C’est dans ce contexte qu’une commission du groupe parlementaire du parti de l’Aube, lequel ne compte sur ses quatorze membres initiaux que trois députés issus réellement de cette formation, a réalisé un audit sur ses finances aboutissant à l’exclusion de Radim Fiala et de Tomio Okamura. Ce dernier se voit reprocher des dépenses exagérées pour sa communication et une utilisation détournée de l’argent du mouvement, dont il est d’ailleurs sommé de rendre une partie. Président du groupe parlementaire, Marek Černoch explique :

Marek Černoch et Tomio Okamura,  photo: Site officiel du parti de l’Aube
« Quand on regarde les sommes qui sont dépensées, on a le sentiment que cela ne correspond pas seulement au paiement d’une société privée de conseil en relations publiques mais que cet argent a aussi été utilisé à d’autres fins. »

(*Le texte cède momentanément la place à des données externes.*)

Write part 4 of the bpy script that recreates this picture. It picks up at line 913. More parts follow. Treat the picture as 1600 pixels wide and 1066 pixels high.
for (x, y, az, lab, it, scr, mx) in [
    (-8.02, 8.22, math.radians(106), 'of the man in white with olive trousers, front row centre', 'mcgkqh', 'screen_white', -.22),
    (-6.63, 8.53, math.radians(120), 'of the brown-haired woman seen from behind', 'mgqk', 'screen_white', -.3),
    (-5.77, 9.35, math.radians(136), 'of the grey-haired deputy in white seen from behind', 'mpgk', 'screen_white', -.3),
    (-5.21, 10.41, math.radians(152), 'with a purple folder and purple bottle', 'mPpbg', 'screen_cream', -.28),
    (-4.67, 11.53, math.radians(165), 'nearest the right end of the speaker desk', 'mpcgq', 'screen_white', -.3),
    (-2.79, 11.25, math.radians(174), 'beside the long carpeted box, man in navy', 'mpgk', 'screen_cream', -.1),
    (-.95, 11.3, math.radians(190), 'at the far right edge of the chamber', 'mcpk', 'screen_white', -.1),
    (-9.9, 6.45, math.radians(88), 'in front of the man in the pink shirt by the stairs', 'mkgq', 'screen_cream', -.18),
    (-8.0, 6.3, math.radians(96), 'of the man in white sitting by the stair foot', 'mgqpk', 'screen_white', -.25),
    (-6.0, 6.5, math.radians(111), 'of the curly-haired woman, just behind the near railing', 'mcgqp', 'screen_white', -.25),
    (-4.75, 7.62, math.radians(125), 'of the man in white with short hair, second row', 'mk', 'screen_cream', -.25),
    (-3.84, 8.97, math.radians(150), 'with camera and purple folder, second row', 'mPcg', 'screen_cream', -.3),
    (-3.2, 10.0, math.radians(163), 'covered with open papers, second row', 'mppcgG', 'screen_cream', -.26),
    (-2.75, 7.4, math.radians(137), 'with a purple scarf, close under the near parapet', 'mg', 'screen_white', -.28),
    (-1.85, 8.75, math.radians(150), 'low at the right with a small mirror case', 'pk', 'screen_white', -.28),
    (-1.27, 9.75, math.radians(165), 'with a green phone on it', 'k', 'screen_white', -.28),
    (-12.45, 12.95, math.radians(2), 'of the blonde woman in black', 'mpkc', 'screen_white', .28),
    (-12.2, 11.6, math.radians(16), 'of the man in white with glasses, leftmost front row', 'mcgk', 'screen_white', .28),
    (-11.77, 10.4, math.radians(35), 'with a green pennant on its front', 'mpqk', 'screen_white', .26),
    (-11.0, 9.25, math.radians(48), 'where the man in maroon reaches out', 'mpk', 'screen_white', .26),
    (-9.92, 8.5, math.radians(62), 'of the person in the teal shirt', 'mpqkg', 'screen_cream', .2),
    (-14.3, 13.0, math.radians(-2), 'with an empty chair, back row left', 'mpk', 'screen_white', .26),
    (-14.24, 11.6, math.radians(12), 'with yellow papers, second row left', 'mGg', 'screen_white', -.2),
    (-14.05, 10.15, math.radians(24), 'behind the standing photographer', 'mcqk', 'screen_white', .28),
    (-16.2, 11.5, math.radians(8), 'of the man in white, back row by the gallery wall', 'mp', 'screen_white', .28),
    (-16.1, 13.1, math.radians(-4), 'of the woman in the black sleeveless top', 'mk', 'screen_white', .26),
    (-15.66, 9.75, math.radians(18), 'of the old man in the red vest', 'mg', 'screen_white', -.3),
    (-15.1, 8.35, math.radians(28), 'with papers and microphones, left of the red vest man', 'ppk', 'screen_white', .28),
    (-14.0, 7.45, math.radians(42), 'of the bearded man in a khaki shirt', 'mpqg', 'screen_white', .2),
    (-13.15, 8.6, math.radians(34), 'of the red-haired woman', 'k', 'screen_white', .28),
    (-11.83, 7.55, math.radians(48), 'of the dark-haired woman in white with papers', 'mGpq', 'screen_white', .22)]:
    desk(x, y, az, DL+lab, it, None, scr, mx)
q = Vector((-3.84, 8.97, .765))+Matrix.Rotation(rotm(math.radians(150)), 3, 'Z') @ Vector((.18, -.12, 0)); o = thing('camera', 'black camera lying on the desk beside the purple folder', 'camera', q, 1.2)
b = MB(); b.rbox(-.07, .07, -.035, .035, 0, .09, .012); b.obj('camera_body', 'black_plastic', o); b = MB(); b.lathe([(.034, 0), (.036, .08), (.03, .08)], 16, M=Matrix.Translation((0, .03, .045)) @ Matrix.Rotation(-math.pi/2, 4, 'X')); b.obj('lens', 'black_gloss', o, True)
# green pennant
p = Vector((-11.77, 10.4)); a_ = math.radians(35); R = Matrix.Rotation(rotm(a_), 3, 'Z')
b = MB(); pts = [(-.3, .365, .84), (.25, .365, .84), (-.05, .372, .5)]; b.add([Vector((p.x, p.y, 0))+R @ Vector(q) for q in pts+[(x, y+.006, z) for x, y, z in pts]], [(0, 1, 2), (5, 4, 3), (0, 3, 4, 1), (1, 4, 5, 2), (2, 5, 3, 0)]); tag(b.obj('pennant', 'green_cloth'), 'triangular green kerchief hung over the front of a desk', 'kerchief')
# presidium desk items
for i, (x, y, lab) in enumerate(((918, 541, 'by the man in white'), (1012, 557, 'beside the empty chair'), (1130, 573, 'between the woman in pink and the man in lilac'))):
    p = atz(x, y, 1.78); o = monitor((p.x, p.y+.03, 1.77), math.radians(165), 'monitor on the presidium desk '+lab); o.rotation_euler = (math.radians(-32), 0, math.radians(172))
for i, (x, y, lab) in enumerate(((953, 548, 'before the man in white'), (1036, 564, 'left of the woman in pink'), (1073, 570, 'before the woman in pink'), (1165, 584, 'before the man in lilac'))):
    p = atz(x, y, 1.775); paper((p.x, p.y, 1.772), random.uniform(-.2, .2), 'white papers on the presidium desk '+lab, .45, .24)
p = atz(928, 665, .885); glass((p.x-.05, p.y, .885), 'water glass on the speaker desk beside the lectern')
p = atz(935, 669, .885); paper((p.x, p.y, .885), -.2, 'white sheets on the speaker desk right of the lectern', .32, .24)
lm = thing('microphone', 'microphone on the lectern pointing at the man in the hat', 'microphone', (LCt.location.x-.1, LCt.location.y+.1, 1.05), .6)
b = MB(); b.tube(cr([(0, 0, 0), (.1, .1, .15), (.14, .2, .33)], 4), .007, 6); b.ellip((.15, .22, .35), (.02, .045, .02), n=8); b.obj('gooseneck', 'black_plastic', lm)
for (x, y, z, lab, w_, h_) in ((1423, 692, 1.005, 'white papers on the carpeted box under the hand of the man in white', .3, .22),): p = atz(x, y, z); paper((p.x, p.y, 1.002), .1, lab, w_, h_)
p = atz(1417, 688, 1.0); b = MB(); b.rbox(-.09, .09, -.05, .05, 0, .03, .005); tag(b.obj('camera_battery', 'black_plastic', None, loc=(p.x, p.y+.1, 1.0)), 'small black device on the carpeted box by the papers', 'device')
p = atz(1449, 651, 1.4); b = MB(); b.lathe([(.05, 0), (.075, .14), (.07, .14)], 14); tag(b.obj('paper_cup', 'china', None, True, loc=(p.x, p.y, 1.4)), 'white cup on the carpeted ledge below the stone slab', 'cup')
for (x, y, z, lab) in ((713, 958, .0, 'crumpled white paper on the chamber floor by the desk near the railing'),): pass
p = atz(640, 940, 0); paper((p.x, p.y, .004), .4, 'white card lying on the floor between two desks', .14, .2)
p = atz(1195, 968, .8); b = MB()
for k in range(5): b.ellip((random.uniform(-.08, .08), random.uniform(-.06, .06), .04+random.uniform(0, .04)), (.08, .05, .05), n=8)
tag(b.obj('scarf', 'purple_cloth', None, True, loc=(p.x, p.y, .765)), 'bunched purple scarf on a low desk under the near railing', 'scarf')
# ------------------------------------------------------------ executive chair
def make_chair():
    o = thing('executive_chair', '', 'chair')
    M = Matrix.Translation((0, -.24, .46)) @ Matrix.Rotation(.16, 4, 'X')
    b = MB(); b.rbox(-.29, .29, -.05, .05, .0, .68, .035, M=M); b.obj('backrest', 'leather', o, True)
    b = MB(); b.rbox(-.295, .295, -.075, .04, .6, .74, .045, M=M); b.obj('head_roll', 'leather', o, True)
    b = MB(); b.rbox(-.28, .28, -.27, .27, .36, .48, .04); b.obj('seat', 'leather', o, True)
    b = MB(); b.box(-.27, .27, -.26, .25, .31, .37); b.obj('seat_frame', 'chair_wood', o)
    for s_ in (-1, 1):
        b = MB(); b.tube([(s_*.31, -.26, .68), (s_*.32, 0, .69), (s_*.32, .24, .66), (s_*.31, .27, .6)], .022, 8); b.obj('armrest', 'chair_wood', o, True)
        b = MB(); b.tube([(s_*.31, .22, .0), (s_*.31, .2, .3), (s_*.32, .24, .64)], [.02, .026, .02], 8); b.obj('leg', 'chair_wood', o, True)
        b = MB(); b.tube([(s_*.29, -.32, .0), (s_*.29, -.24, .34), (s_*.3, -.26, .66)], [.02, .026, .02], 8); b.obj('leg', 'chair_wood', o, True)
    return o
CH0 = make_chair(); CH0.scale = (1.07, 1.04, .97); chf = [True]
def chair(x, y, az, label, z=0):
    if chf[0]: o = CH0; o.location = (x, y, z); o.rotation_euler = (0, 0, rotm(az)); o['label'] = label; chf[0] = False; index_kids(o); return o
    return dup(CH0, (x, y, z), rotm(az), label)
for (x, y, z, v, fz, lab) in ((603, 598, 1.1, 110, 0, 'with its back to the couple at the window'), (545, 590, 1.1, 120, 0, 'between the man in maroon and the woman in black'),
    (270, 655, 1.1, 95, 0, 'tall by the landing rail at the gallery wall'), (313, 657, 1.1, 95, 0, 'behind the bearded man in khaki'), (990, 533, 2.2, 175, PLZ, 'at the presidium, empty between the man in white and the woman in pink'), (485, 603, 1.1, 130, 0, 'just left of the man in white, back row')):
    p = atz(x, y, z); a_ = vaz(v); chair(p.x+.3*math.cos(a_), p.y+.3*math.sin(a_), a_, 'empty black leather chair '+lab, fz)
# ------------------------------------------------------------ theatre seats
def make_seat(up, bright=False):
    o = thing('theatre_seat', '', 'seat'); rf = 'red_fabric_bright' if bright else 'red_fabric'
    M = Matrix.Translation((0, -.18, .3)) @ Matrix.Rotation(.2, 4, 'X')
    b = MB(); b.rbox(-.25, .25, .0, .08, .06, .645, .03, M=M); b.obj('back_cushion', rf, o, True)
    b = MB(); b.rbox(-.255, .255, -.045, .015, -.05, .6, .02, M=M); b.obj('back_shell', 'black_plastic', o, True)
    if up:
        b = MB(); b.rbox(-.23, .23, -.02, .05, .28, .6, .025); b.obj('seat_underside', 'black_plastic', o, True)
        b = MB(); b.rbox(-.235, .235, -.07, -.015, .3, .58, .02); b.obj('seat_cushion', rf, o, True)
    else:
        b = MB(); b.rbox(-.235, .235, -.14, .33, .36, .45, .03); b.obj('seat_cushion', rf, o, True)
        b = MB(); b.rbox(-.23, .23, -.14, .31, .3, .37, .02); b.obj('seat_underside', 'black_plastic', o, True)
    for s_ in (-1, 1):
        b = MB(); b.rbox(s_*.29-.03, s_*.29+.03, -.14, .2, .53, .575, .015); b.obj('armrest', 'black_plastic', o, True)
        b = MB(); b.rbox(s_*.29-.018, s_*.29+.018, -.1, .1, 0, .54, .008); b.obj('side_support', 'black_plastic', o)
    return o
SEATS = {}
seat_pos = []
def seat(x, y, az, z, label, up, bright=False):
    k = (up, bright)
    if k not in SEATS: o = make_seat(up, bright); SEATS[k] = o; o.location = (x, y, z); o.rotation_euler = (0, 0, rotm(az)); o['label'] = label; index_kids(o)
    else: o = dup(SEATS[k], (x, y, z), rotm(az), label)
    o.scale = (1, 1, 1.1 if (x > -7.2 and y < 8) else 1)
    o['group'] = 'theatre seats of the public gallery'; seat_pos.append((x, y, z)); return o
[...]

Créateur du parti en 2013 après son échec à l’élection présidentielle, Tomio Okamura nie ces accusations en bloc. L’entrepreneur d’origine tchéco-japonaise y voit une manœuvre politique d’anciens membres du parti Affaires publiques (Věci veřejné), dont Vít Bárta :

« Les résultats de cette commission, que je nommerais commission du parti Affaires publiques, me choquent profondément. La semaine dernière, un audit d’une société spécialisée nous a indiqué que toute la comptabilité du mouvement de l’Aube était en règle. Donc, je ne comprends pas que des experts certifiés par l’Etat disent que tout est en règle et qu’une commission du parti Affaires publiques émette quant à elles des réserves. »

Outre ces querelles d’ordre financier, la question de la ligne politique à adopter tiraille également les membres de ce mouvements, dont les sorties racistes et notamment islamophobes n’ont pas été rares ces derniers temps. Michel Perottino :

« A l’origine, l’Aube de la démocratie directe était un parti qui appelait à plus de démocratie directe dans le système politique tchèque. Dans le discours de Tomio Okamura, il y avait souvent certains dérapages, notamment sur la question rom. Dès le début, certains éléments montraient assez clairement que le mouvement de l’Aube était plutôt de tendance populiste. Ces tendances se sont renforcées depuis quelques mois et ce parti a assez nettement dérivé vers une rhétorique beaucoup plus extrême-droite, notamment en utilisant par exemple certaines affiches du parti populiste suisse, qui sont très clairement xénophobes. »

Michel Perottino estime que les lignes de fracture entre les deux camps qui semblent s’affronter au parti de l’Aube restent largement floues. Aussi l’avenir de ce mouvement, porté jusqu’ici essentiellement par la figure de son chef, est incertain :

« Le groupe principalement constitué de députés, qui vient d’essayer d’éjecter Tomio Okamura, s’est manifesté ces dernières semaines comme une plate-forme qui vise à créer un nouveau parti politique, un parti politique qui serait amené à collaborer avec le Front national et avec Marine le Pen en particulier. »

La tête de file de l’extrême-droite française est d’ailleurs annoncée en visite à Prague fin avril à l’invitation de politiciens tchèques, dont Radim Fiala, une occasion de légitimer le mouvement de l’Aube, s’il n’implose pas d’ici là.